Aún así, el bosque siguió demandando la presencia de aquellos pastores de árboles, vigilantes de la explotación regia de la madera y de los recursos otrora tesoro del concejo segoviano. Para nuestra desgracia, hace más de una década que los pastores dejaron de cumplir con su cometido, suspendida su labor en aras del modelo de pinar sucio promovido por la autoridad gestora competente como hipótesis de retorno a un estadio natural previo a la intervención humana y, en consecuencia, cerrado el aserrío mecánico y su consabida fábrica de maderas vayan ustedes a saber por qué.
Mas, sabiendo que este bosque ha crecido hasta constituirse en lo que hoy es yendo de la mano simbiótica del ser humano, resulta cuando menos sorprendente pensar que, eliminados los pastores de árboles, este Paraíso pueda sobrevivir en los términos que hoy entendemos. Hosco y cerrado al caminar; repleto de rollos, palitroques, ramas y semillas secas; invadido todo por la retama indestructible, por las inmortales zarzas que tanto inspiran a mi querido Guillermo Cuadrado; ocultos los pasos al caminar y colmatados los regatos sin nadie que aclare los cauces; multiplicados los corros secos y los ramones bajos de pinos que engrosan el tronco en vez de perseguir la claridad cenital; el bosque y pinar de Valsaín está empezando a olvidarnos.

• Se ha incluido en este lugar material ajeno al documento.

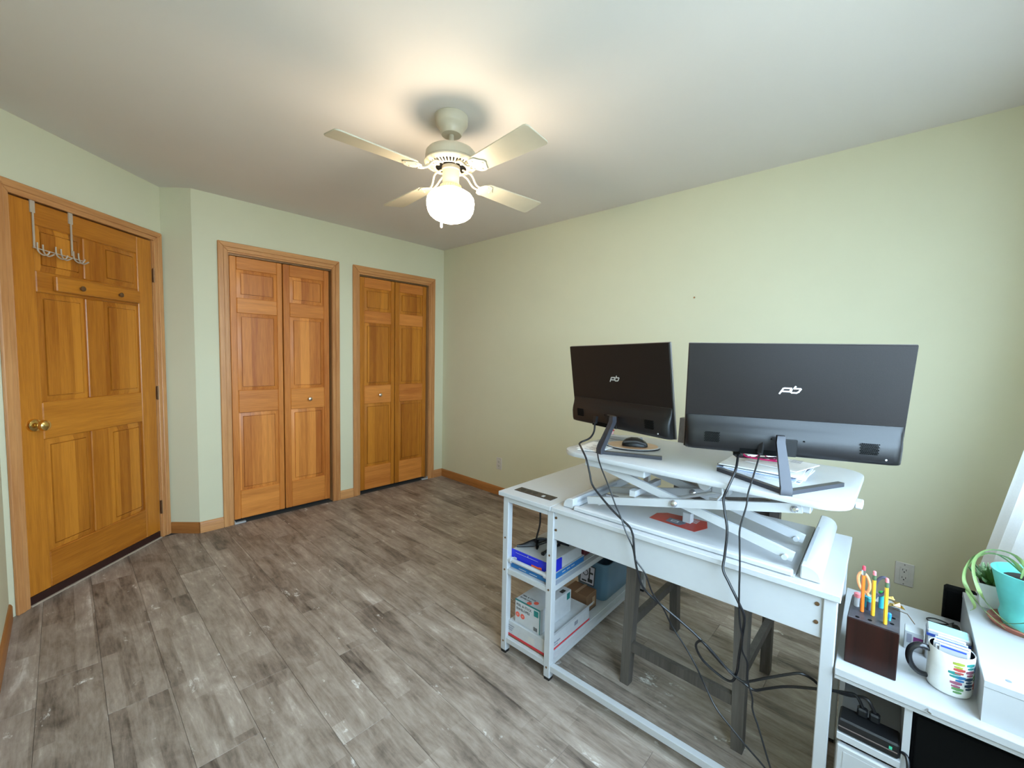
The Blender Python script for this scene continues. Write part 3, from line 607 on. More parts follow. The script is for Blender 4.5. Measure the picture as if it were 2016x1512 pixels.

Y nosotros, fieles a la desmemoria multifuncional que nos domina, apenas percibimos un ápice del esfuerzo humano que esconde cada paso dado en cualquiera que sea el camino, senda o vereda por la que transitar.
Perdidos los pastores de árboles, queridos lectores, se perderá nuestra relación y el bosque, como casi todo en este mundo global en el desconocimiento del medio en el que se vive, borrará nuestro paso de su existencia para convertirnos en entes ajenos a la cuna que nos vio nacer, meros visitantes de un Paraíso que nos dio pábulo y al que ahora nos acercamos ignorantes de lo que una vez nos unió; de lo que nunca debería haber sido olvidado.